Spray pattern fan width of airless spray painting tips is achieved by the angle that the spray tip orifice is cut at. Airless spray tip orifice cut angles are commonly 10° 20° 30° 40° 50° and 60° 70° 80° and 90°. Certain airless spray tip manufacturers have also introduced a wide spray airless spray tip which have a 120° angle cut into the orifice to achieve spray pattern fan widths of up to 24 inches or 600 mm.

An important fact to understand is that in any given airless spray tip orifice size the flow should not increase between the narrowest 10° airless tip and the widest 120° airless spray tip. As the angle and fan with increase in an airless spray tip the same amount of paint or fluid that will flow through the narrowest angle is spread across the wider spray pattern meaning that airless spray gun speed will need to slow to achieve a similar film build and because the orifice becomes more and long dated and narrower with wider spray patterns blockages may occur more often.

Likewise when reducing the fan width in the same orifice size spray tip the same amount of paint should flow but this will be over and now area requiring faster travel of the airless spray gun to achieve the same film build that occurred with the wider airless spray tip pattern.

Most airless spray painting tips are numbered with the three digits. The first digit usually indicates the angle that the airless spray tip has been cut at which will determine the spray pattern fan width and the second two digits will indicate the nozzle opening size, in other words the orifice size in thousands of an inch.

A airless spray tip with 113 stamped indicates that it is a 10° cut with a .013 of an inch orifice.

And airless spray tip with 713 stamped indicates that it is a 70° cut again with a .0 or 13 of an inch orifice while a 719 stamped airless spray tip indicates a spray tip cut again at 70° but with a .019 of an inch orifice. Both of these airless spray tips have the same spray pattern with but be .019 of an inch opening tip will flow more material than the .013 of an inch orifice airless spray tip.

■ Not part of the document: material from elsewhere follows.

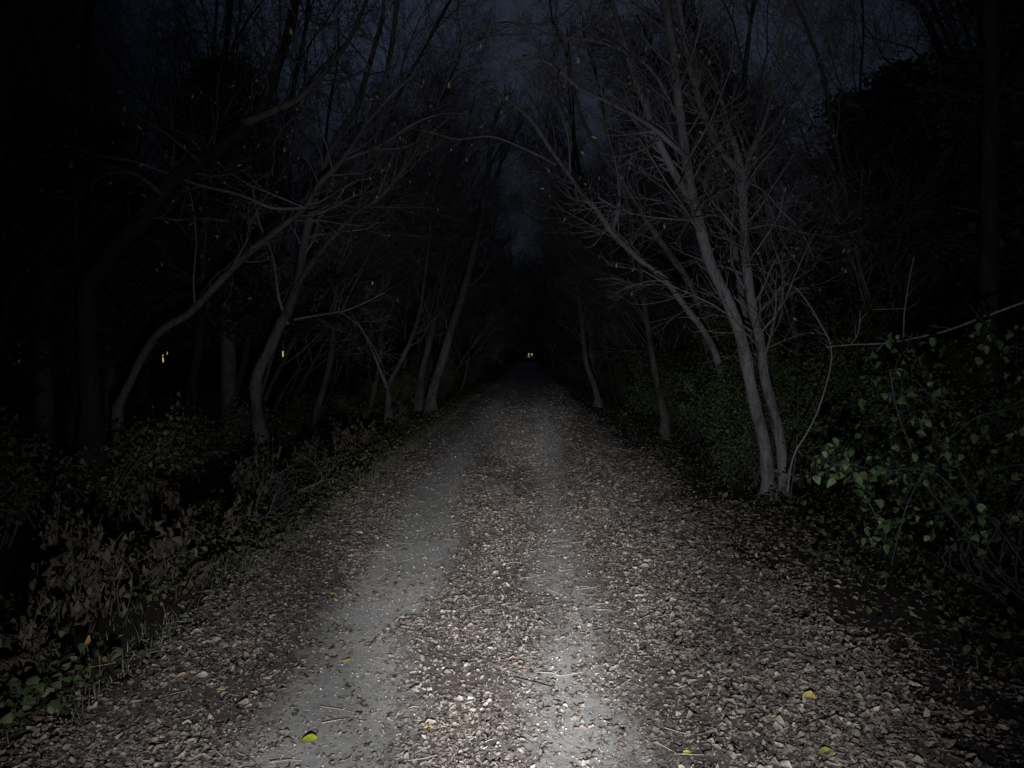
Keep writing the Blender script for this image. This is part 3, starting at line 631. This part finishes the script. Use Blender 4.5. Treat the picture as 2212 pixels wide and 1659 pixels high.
# dried weeds of the left verge: stalks hung with limp brown leaves
def weed(seed, H, n):
    rng = np.random.default_rng(seed); root = empty('dried_weed', (0, 0, 0), 'x', 'weed', 'x'); T = Tubes(); lp = []
    for _ in range(n):
        a = rng.uniform(0, 6.3); b = rng.random()*.16; h = H*rng.uniform(.6, 1.1); L = smooth_line([[math.cos(a)*b, math.sin(a)*b, -.05], [math.cos(a)*b*1.3+rng.normal(0, .05), math.sin(a)*b*1.3+rng.normal(0, .05), h*.5], [math.cos(a)*b*1.9+rng.normal(0, .14), math.sin(a)*b*1.9+rng.normal(0, .14), h*rng.uniform(.75, 1)]], 4)
        T.tube(L, np.linspace(.005, .002, len(L)), 5)
        for _ in range(17): q = L[rng.integers(1, len(L))]; lp.append(q+np.array([rng.normal(0, .03), rng.normal(0, .03), -.03]))
    T.build('stalks', M_straw2, root); lp = np.array(lp)
    leaves('limp_leaves', lp, rng.uniform(.03, .11, len(lp)), .4, rng, [(.085, .068, .052), (.055, .045, .036), (.115, .098, .076), (.05, .055, .035)], [.35, .3, .2, .15], M_weed, root, flat=.45, droop=-1.3, curl=.6, fold=.8, crumple=.3)
    return root
M_straw2 = plain('weed_stalk', (.11, .095, .075))
wk = [weed(91, .62, 10), weed(92, .45, 8), weed(93, .8, 9)]; used = set()
ws = [(-2.72, 4.9, 0, 'tallest clump of limp brown leaves on the left verge'), (-2.9, 4.75, 2, 'brown weed clump left of the tallest one'), (-2.55, 5.3, 1, 'brown weed clump right of the tallest one'),
 (-2.75, 6.0, 0, 'greyish weed clump just past the tallest brown clump'), (-2.6, 6.7, 1, 'low weed clump before the fallen branch'), (-3.3, 5.5, 2, 'dark weed stand behind the brown clumps'),
 (-2.45, 3.75, 1, 'dim weed clump at the lower left verge'),]
for y in np.arange(7.6, 24, 1.3): ws.append((-2.9-rng.uniform(0, .9), y, int(rng.integers(0, 3)), None))
for (x, y, k, lab) in ws:
    if k in used: o = copy_tree(wk[k])
    else: o = wk[k]; used.add(k)
    o.location = (x, y, float(gz(x, y))); s = rng.uniform(.85, 1.1); o.scale = (s, s, s); o.rotation_euler = (0, 0, rng.uniform(0, 6))
    o['label'] = lab or 'dim withered weed clump further along the left verge'; o['group'] = 'dried weeds on the left verge' if lab else 'dim weeds further along the left verge'

# fallen brush
def brush():
    rng = np.random.default_rng(95); T = Tubes(); o = at(525, 1150, 7.0); o[2] = float(gz(o[0], o[1]))
    root = empty('fallen_branch', o, 'grey fallen branch with fine twigs lying on the left verge', 'branch')
    for pts in ([(522, 1152), (560, 1122), (600, 1097), (645, 1062)], [(540, 1138), (548, 1090), (570, 1045), (622, 1010)], [(560, 1122), (610, 1118), (650, 1100)], [(575, 1112), (590, 1070), (610, 1060)], [(645, 1062), (690, 1040), (680, 1010), (650, 985)]):
        L = trace(pts, 7.0, 7.3); L[:, 2] = np.maximum(L[:, 2], gz(L[:, 0], L[:, 1])+.02); T.tube(L, np.linspace(.009, .003, len(L)), 6); sub_branches(T, L, np.linspace(.009, .003, len(L)), .1, 1, 9, .32, rng, [], 3, up=.0)
    T.build('twigs', M_twig_dark, root, o)
brush()

# ground cover: low leaves and grass on both verges
def cover():
    rng = np.random.default_rng(97); pos = []
    for (x0, x1, y0, y1, n) in ((-3.9, -1.95, 2.2, 9, 10000), (-4.2, -1.95, 9, 22, 12000), (-4.5, -2.1, 22, 45, 4000), (1.95, 4.6, 2.2, 9, 4200), (1.9, 4.6, 9, 22, 6500), (1.9, 4.6, 22, 45, 3500)):
        x = rng.uniform(x0, x1, n); y = rng.uniform(y0, y1, n); m = (sstep(.35, .6, fbm(x*1.7, y*1.7))*np.where(x < 0, sstep(1.95, 2.3, -x), sstep(2.0, 2.9, x))) > rng.random(n)*.8
        x, y = x[m], y[m]; pos.append(np.stack([x, y, gz(x, y)+.015+rng.random(len(x))**2*.16], -1))
    P = np.concatenate(pos)
    o = leaves('ground_cover', P, rng.uniform(.025, .065, len(P)), .7, rng, [(.07, .10, .045), (.05, .075, .03), (.12, .12, .07), (.13, .10, .07)], [.35, .3, .2, .15], M_green, flat=.55, rows=HEART)
    tag(o, 'low dark green leaves covering the verges', 'ground cover', kind='stuff')
    n = 30000; y = 2.3+rng.random(n)**1.4*30; s = rng.random(n) < .62; x = np.where(s, -1.95-np.abs(rng.normal(0, .4, n)), 2.0+np.abs(rng.normal(0, .7, n)))
    m = (fbm(x*3+9, y*2.2) > .45) & ((x < 0) | (rng.random(n) < .35)) & ((y > 5.5) | (rng.random(n) < .3)); x, y = x[m], y[m]; n = len(x); h = rng.uniform(.02, .11, n)*rng.uniform(.5, 1.3, n); a = rng.uniform(0, 6.3, n); l = rng.normal(0, 1.0, n)*h; w = .0022
    z = gz(x, y); V = np.zeros((n, 6, 3)); 
    for i, (t, ww) in enumerate(((0, 1), (.55, .8), (1, .15))):
        for j, sg in enumerate((-1, 1)):
            V[:, i*2+j, 0] = x+np.cos(a)*w*ww*sg-np.sin(a)*l*t*t; V[:, i*2+j, 1] = y+np.sin(a)*w*ww*sg+np.cos(a)*l*t*t; V[:, i*2+j, 2] = z+h*t-.005
    q = np.array([(0, 1, 3, 2), (2, 3, 5, 4)]); t = np.repeat(palette(rng, n, [(.11, .15, .075), (.14, .15, .09), (.26, .23, .17)], [.45, .3, .25]), 6, 0)
    o = mesh_obj('grass', V.reshape(-1, 3), (q[None]+(np.arange(n)*6)[:, None, None]).reshape(-1, 4), 4, M_green, tint=np.clip(t, 0, 1)); tag(o, 'thin grass blades along the path edges', 'grass', kind='stuff')
cover()

# ------------------------------------------------------------------ lit houses far behind
def box(name, c, s, m, parent):
    x, y, z = s; V = np.array([(i*x/2, j*y/2, k*z/2) for i in (-1, 1) for j in (-1, 1) for k in (-1, 1)])+np.array(c)
    f = [(0, 1, 3, 2), (4, 6, 7, 5), (0, 4, 5, 1), (2, 3, 7, 6), (0, 2, 6, 4), (1, 5, 7, 3)]; return mesh_obj(name, V, f, 4, m, parent)
def house(X, Y, W, D, H, label, wins, z0=-1.3):
    root = empty('house', (X, Y, z0), label, 'house', 'houses beyond the wood')
    box('wall', (0, 0, H/2), (W, D, H), M_wall, root)
    V = [(-W/2-.4, -D/2-.5, H-.1), (W/2+.4, -D/2-.5, H-.1), (W/2+.4, D/2+.5, H-.1), (-W/2-.4, D/2+.5, H-.1), (-W/2-.4, 0, H+2.2), (W/2+.4, 0, H+2.2)]
    me = bpy.data.meshes.new('roof'); me.from_pydata(V, [], [(0, 1, 5, 4), (2, 3, 4, 5), (0, 4, 3), (1, 2, 5), (3, 2, 1, 0)]); me.materials.append(M_roof)
    o = bpy.data.objects.new('roof', me); COL.objects.link(o); o.parent = root
    for (x, z, w, h, m, nm) in wins:
        f = box('window', (x, -D/2-.02, z), (w+.16, .06, h+.16), M_wall, root)
        box('pane', (x, -D/2-.055, z), (w, .012, h), m, f)
    return root
def wx(px, X, Y): return (px-VX)/F*Y-X
house(-30, 64, 11, 8, 4.6, 'dark house at left with two narrow warm yellow window slits', [(wx(346, -30, 60), 2.95, .10, 1.0, M_warm, ''), (wx(355, -30, 60), 3.0, .10, .8, M_warm, ''), (wx(346, -30, 60)-3.2, 2.95, .9, 1.0, plain('dark_glass', (.02, .02, .025), .2), '')])
house(-44, 64, 12, 8, 4.8, 'dark house at far left with a dim orange window behind leaves', [(wx(30, -44, 60), 3.0, .3, 1.2, M_orange, ''), (wx(12, -44, 60), 2.5, .5, .45, M_orange, '')])
house(-27, 84, 9, 8, 4.6, 'dark house at left with one tiny yellow window beside the stout trunk', [(wx(609.5, -27, 80), 3.15, .2, .65, M_warm, '')])
# the building at the far end of the path
eh = house(-1, 246, 12, 9, 4.2, 'small lit building with a porch at the far end of the path', [(wx(1142, -1, 240), 2.15+1.25, .36, 1.1, M_cool, '')], z0=-1.3)
Y = 240-246
dk = box('porch_deck', (1.3, -4.5-1.2, 2.6), (4.0, 2.4, .28), M_white, eh)
for xx in (-.5, 1.2, 2.9): box('porch_post', (xx, -4.5-2.2, 1.22), (.14, .14, 2.44), M_wall, eh)
lm = box('porch_lamp', (wx(1149, -1, 239), -4.5-.35, 3.55), (.5, .34, .55), M_yel, eh)
pl = bpy.data.lights.new('porch_light', 'POINT'); pl.energy = 12; pl.color = (1, .8, .55); pl.shadow_soft_size = .15
po = bpy.data.objects.new('porch_light', pl); po.location = (.8, 246-4.5-3.4, 2.9); COL.objects.link(po)

# ------------------------------------------------------------------ light: night sky, a faint added fill, the walker's torch
w = bpy.data.worlds.new('World'); C.world = w; w.use_nodes = True; nt = w.node_tree; L = nt.links
bg = nt.nodes['Background']; sky = nd(nt, 'ShaderNodeTexSky', sky_type='NISHITA'); sky.sun_disc = False
EL, AZ = math.radians(38), math.radians(8)
sky.sun_elevation = EL; sky.sun_rotation = AZ
tc = nd(nt, 'ShaderNodeTexCoord'); n = nd(nt, 'ShaderNodeTexNoise', Scale=2.2, Detail=5); L.new(tc.outputs['Generated'], n.inputs['Vector'])
mr = nd(nt, 'ShaderNodeMapRange'); mr.inputs[1].default_value = .35; mr.inputs[2].default_value = .68; mr.inputs[3].default_value = .45; mr.inputs[4].default_value = 1.4; L.new(n.outputs[0], mr.inputs[0])
# glow added to the sky high over the path, dark towards the corners
dp = nd(nt, 'ShaderNodeVectorMath', operation='DOT_PRODUCT'); dp.inputs[1].default_value = tuple(unit(np.array([.03, 1, .45]))); nm = nd(nt, 'ShaderNodeVectorMath', operation='NORMALIZE'); L.new(tc.outputs['Generated'], nm.inputs[0]); L.new(nm.outputs[0], dp.inputs[0])
m2 = nd(nt, 'ShaderNodeMapRange'); m2.inputs[1].default_value = .87; m2.inputs[2].default_value = .99; m2.inputs[3].default_value = .06; m2.inputs[4].default_value = 1.12; L.new(dp.outputs['Value'], m2.inputs[0])
mu = nd(nt, 'ShaderNodeMath', operation='MULTIPLY'); L.new(mr.outputs[0], mu.inputs[0]); L.new(m2.outputs[0], mu.inputs[1])
mix = nd(nt, 'ShaderNodeMix', data_type='RGBA'); mix.inputs[0].default_value = .85; mix.inputs[7].default_value = (1.35, 2.05, 4.1, 1); L.new(sky.outputs[0], mix.inputs[6])
vs = nd(nt, 'ShaderNodeVectorMath', operation='SCALE'); L.new(mix.outputs[2], vs.inputs[0]); L.new(mu.outputs[0], vs.inputs['Scale'])
L.new(vs.outputs[0], bg.inputs['Color']); bg.inputs['Strength'].default_value = .0072
fill_sun = bpy.data.lights.new('fill_sun', 'SUN'); fill_sun.energy = .012; fill_sun.angle = math.radians(.5); fill_sun.color = (.8, .88, 1)  # weak bluish fill added as a sun lamp, no visible moon behind it
mo = bpy.data.objects.new('fill_sun', fill_sun); COL.objects.link(mo); mo.rotation_euler = (math.pi/2-EL, 0, math.pi-AZ); mo.location = (0, 0, 20)
def torch(name, W, size, blend, tgt, col):
    l = bpy.data.lights.new(name, 'SPOT'); l.energy = W; l.spot_size = math.radians(size); l.spot_blend = blend; l.shadow_soft_size = .012; l.color = col
    o = bpy.data.objects.new(name, l); o.location = (.06, .05, 1.06); COL.objects.link(o)
    d = Vector(tgt)-o.location; o.rotation_euler = d.to_track_quat('-Z', 'Y').to_euler(); return o
TC = (.985, .98, 1)
torch('torch_spill', 225, 88, 1.0, (1.5, 8, 3.0), TC)
torch('torch_beam_near', 560, 76, 1.0, (-.4, 5.4, 0), TC)
torch('torch_beam', 1500, 32, 1.0, (-.2, 8.0, 0), TC)
torch('torch_hotspot', 1250, 17, 1.0, (-.1, 15, 0.0), TC)
torch('torch_throw', 6500, 9, 1.0, (-.1, 36, 0.0), TC)

# ------------------------------------------------------------------ camera
cam = bpy.data.cameras.new('camera'); co = bpy.data.objects.new('camera', cam); COL.objects.link(co)
cam.sensor_width = 36; cam.lens = F/2212*36; cam.clip_end = 1500; cam.clip_start = .05
co.location = (0, 0, CH)
co.rotation_euler = (math.radians(90)-math.atan((829.5-VY)/F), 0, math.atan((VX-1106)/F)); C.camera = co
C.view_settings.view_transform = 'Standard'; C.view_settings.look = 'None'; C.view_settings.exposure = 0; C.view_settings.gamma = 1
C.cycles.use_denoising = True; C.cycles.max_bounces = 4
C.render.film_transparent = False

A handy rule of thumb to use to determine the width of an airless spray tip is to double the first of the three digits which indicates fan width at 12 inches or 300 mm from the surface. Placing the spray tip closer to the surface or increasing the distance from the surface will reduce or increase the spray pattern fan width. For example a 113 tip will have a 2 inch wide fan pattern, a 213 will have a 4 inch wide fan pattern, a 313 will have a 6 inch wide spray fan pattern, a 413 8 inches wide, a 513 10 inches wide, a 613 12 inches wide, a 713 14 inches wide, et cetera.

Most paint manufacturers recommend an airless spray tip size range for their products and most airless spray tip manufacturers recommend an airless spray tip size range for most general paints. A range is supplied by the airless spray tip manufacturer because paints do vary in viscosity and pigment particles size within generic paint product groups.

Water-based paints on ceilings for example could be sprayed with an airless spray tip ranging in size usually anywhere from 0.15 of an inch through to 0.19 of an inch. The .015 tip may be selected for a smaller ceiling using higher quality water-based paints with higher cost levels while a .017 of an inch or even .019 of an inch airless spray tip may be required for extremely large ceiling areas or for using using lower cost matt or flat finish water-based paint which may have coarser pigment particle sizes.

Many airless spray tip manufacturers nowadays offer fine finish airless spray tips which incorporate a pre-orifice to aid with atomisation at lower pressures and he assist with achieving a finer atomisation. The airless spray tip industry has generally standardised by using even sized orifice numbering to indicate fine finish airless spray tips such as .008 of an inch, .010 of an inch, .012 of an inch, .014 of an inch etc. Airless spray tip fan pattern with numbering generally remains the same with fine finish airless spray tips such as 10° 20° 30° etc.

Most airless spray machines will have a limit on the maximum orifice size airless spray tip they are capable of supporting and remember that all airless spray tips wear and as spray tip wear occurs the orifice size of the airless spray tip increases which reduces the angle which has been cut into the orifice to achieve a spray pattern with resulting in the spray pattern narrowing as the wear to your airless spray tip occurs.

Continuing to use a worn airless spray tip usually wastes paint and can contribute to increased overspray while creating more load for your airless spray machine which in turn can increase wear and tear on all airless spray machine components.